» Written task: Wherever a line holds the string "Write", copy that line.

--- BEGIN Data for the task ---

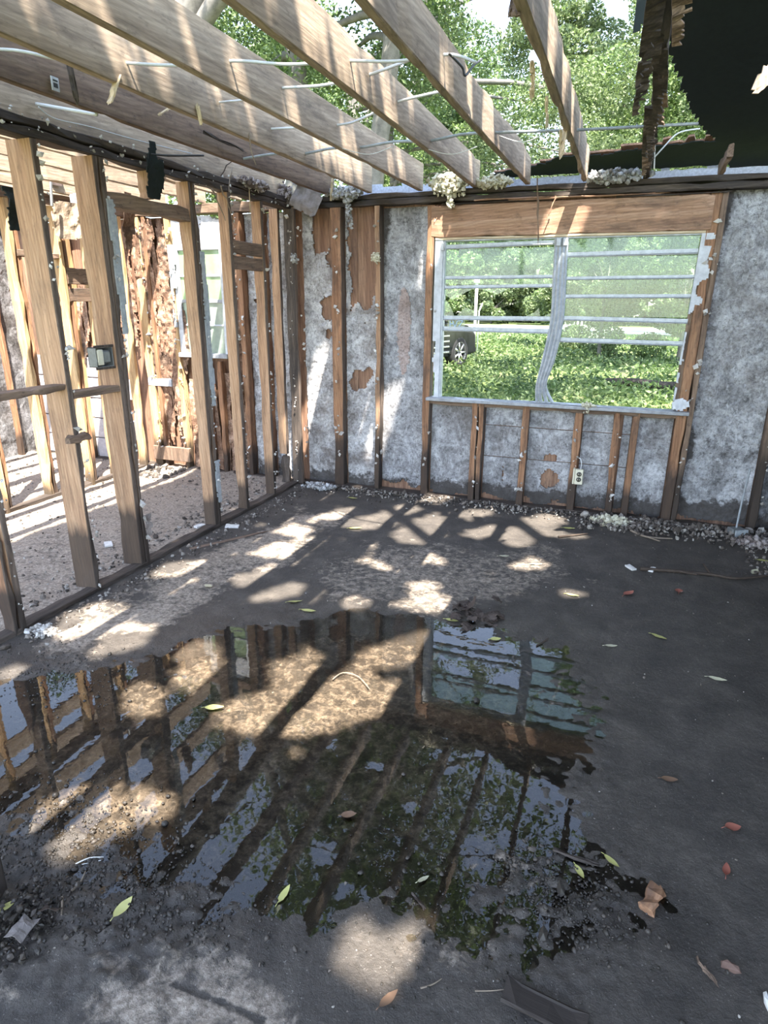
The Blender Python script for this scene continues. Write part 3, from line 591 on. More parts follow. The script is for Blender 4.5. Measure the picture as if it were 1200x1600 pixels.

--- END Data for the task ---
--- BEGIN Data for the task ---

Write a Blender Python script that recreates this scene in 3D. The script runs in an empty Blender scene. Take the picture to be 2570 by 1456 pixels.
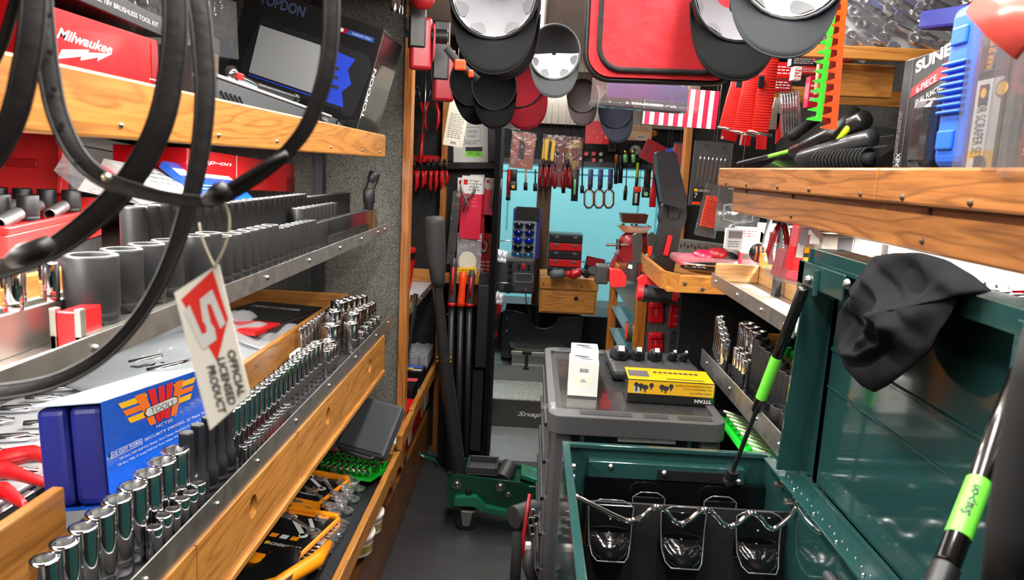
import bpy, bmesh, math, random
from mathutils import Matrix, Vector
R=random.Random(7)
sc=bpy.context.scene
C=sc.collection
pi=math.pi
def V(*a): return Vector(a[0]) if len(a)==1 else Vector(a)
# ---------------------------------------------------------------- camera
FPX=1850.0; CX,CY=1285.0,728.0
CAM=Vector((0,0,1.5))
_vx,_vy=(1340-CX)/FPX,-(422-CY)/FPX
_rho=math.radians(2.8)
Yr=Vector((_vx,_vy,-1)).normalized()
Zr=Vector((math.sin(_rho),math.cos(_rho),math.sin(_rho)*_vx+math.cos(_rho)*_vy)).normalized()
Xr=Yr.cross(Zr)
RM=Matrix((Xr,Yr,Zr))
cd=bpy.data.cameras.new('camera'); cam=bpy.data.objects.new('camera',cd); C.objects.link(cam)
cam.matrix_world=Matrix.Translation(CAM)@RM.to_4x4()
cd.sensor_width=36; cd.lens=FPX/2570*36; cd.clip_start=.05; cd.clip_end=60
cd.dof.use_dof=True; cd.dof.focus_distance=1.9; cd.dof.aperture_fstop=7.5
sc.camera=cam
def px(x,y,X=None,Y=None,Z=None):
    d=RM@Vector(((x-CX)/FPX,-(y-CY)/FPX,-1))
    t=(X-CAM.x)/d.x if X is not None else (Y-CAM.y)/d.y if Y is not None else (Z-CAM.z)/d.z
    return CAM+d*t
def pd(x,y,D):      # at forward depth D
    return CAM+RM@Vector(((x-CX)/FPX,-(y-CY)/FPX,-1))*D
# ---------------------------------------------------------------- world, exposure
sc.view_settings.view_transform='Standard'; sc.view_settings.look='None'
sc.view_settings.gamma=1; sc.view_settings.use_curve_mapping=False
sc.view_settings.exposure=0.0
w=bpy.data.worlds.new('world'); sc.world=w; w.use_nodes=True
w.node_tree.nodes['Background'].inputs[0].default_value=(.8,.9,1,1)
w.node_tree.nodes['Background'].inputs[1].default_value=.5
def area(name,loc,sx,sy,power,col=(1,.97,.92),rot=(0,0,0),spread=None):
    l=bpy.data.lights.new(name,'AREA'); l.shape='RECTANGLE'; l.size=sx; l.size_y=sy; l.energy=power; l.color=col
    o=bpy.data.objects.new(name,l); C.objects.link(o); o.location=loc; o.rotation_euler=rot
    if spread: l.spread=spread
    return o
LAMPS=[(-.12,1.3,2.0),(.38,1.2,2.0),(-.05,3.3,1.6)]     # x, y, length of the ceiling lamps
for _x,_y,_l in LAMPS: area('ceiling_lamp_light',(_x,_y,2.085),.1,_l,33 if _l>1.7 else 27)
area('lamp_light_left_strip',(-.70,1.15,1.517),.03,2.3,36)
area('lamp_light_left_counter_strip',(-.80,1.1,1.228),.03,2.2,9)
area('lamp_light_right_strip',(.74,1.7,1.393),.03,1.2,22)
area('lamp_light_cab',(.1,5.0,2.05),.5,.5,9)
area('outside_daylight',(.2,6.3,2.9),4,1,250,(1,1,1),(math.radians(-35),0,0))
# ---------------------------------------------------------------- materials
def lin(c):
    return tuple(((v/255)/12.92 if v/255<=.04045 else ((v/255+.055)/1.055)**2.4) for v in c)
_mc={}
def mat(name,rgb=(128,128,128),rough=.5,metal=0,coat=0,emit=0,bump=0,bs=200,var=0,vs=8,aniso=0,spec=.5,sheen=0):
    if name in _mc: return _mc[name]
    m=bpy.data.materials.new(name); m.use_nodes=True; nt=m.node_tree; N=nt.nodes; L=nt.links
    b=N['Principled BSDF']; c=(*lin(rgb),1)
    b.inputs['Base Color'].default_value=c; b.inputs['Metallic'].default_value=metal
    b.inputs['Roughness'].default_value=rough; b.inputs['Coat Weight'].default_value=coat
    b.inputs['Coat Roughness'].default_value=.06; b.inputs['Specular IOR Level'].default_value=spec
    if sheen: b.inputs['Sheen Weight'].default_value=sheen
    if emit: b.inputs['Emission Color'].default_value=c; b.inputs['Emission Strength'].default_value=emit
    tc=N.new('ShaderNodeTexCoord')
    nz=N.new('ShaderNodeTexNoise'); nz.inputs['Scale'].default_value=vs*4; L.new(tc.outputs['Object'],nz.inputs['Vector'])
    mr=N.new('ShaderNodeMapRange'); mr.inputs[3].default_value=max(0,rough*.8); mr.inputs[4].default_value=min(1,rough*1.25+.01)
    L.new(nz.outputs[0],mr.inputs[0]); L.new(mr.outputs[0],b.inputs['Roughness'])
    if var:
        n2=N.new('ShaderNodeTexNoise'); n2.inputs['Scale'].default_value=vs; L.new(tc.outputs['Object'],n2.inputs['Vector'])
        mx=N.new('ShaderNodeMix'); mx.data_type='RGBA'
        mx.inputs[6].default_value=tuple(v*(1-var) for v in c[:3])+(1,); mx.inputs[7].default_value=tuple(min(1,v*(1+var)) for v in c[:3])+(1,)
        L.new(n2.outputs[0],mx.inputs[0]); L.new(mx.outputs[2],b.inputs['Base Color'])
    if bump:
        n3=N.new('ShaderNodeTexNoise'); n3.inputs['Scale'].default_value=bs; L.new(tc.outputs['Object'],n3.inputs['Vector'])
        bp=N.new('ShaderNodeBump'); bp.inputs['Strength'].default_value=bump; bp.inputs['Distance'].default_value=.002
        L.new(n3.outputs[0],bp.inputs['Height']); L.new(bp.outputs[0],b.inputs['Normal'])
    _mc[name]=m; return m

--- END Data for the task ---

» Solution for this task:
The Blender Python script for this scene continues. Write part 3, from line 591 on. More parts follow. The script is for Blender 4.5. Measure the picture as if it were 1200x1600 pixels.
Write a Blender Python script that recreates this scene in 3D. The script runs in an empty Blender scene. Take the picture to be 2570 by 1456 pixels.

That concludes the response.